Interviewer: Well, and of course far more access today, when you can just download on to your phone - half a million tracks.

Catherine: Or throw your credit card in a machine, I mean we couldn’t do that, could we?

Arthur: I was always skint, about 6 shillings a week I was earning but you know, I have to go to my Jazz clubs.

Interviewer: Did you have a particular sort of Jazz that you went for was it or just any kind of Jazz that was going on?

Arthur: I did like Ted Heath, the big band.

Interviewer: It was the big band thing with you was it?

Catherine: Was that termed as Jazz, Big Band?

Arthur: Yeah, Big Band Jazz, Dickie Valentine used to sing with them when he first started.

Catherine: Yeah but was that t termed as Jazz?

Arthur: Yeah, yeah, yeah.

Catherine: Would you say so?

Interviewer: Yeah I would. What gets included or excluded from Jazz has sort of changed again over the years you know. Jazz started out as popular dance music.

Catherine: As you say the Yanks brought it didn’t they?

Interviewer: Yeah they did for sure.

Catherine: Yeah because we didn’t have that before, we started to appreciate it more and I think because the Yanks brought it. Because everybody appreciated the Yanks didn’t they?

Arthur: When we used to go and see the big bands, they had about 15/16 people in the band, and then half way through 4 or 5 come and played, they used to have a little session themselves.

Catherine: Was Glen Miller, was that Jazz would you call that Jazz?

Arthur: Yeah Glen Miller was Jazz. Ray Ellington and Frantic Five, have you heard of him?

Interviewer: Sorry?

Arthur: Ray Ellington’s Frantic Five.

Interviewer: I didn’t, no.

Arthur: Big fat man, what was his singer’s name? I can’t think, big man but he had a Jazz club in Kentish Town somewhere. We all paid money to go and see him and he didn’t bloody play anything [laughs] He got called a few names.

Catherine: Well this young man, he’ll be out of whatever [laughs] we’ve taken up a lot of your time haven’t we?

Interviewer: It’s been very interesting, this is exactly the sort of stuff, this is exactly the kind of stuff that we’re interested in you know, peoples actual experiences.

Arthur: Going back, on the underground. I remember one night I got off at Oxford Circus, got off the underground train, walking down the platform – ‘It’s him!’ all the girls come running up to me, they thought I was someone, I don’t know who – ‘It’s him!’ ‘Looks like’ [they were] screaming ‘No it’s not!’ and then they run away, I remember that.
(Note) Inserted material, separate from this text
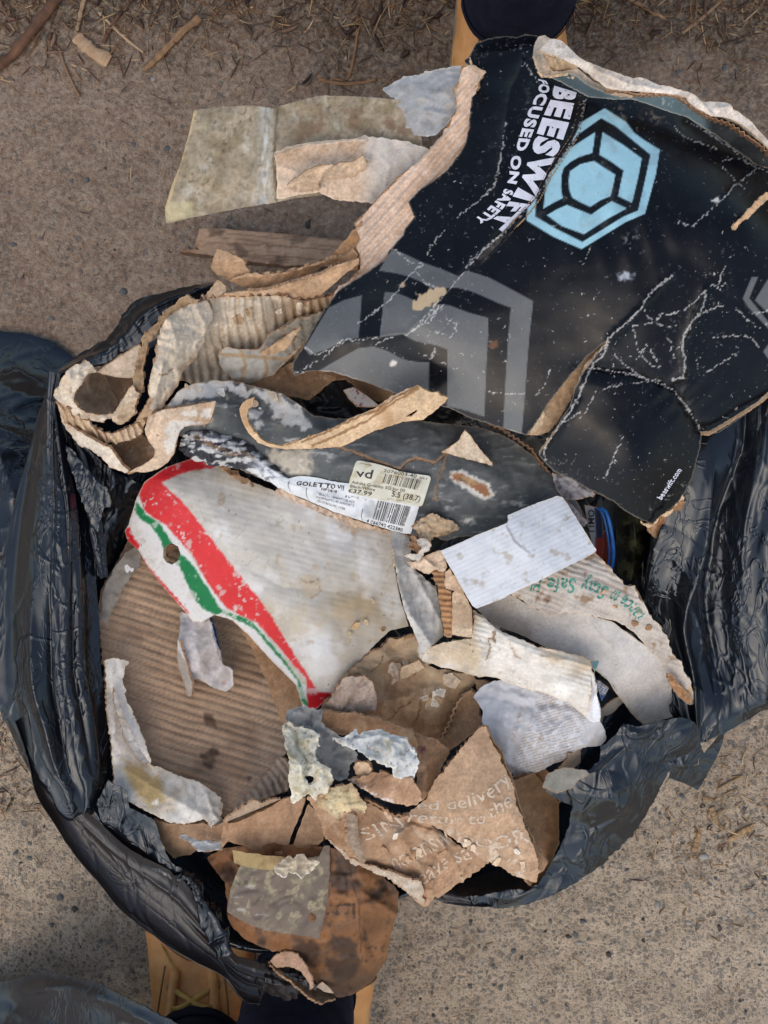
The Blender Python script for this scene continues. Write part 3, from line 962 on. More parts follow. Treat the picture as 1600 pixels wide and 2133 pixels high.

Interviewer: That’s another thing, under what circumstances would you today, expect to find a pop or a rock star on the London underground? It just wouldn’t happen would it?

Arthur: After the concert, the Ted Heath concert, we used to go down the underground station, Oxford Street, and all the musicians used to go on the tube train going home.

Catherine: Yeah but that was then, that’s what we’re saying, you wouldn’t find that now.

Arthur: Little Jackie Armstrong the trombone player,

Catherine: You wouldn’t find that now.

Arthur: ‘What’s happened to your lips Jackie?’ and things like that. Then you got to the Northern line and a lot of them lived down [that way], cause one of my mates moved to Claygate and he said ‘The man next door is a musician, his name is Dankworth, have you ever heard of him?’ He moved next door to him, Johnny Dankworth, in Claygate, yeah, many years ago that was.

Catherine: Right we’d better go and let somebody else come in.

Interviewer: Good to talk to you both and I’ll see you.

Catherine: We’re sorry we couldn’t come up with anything.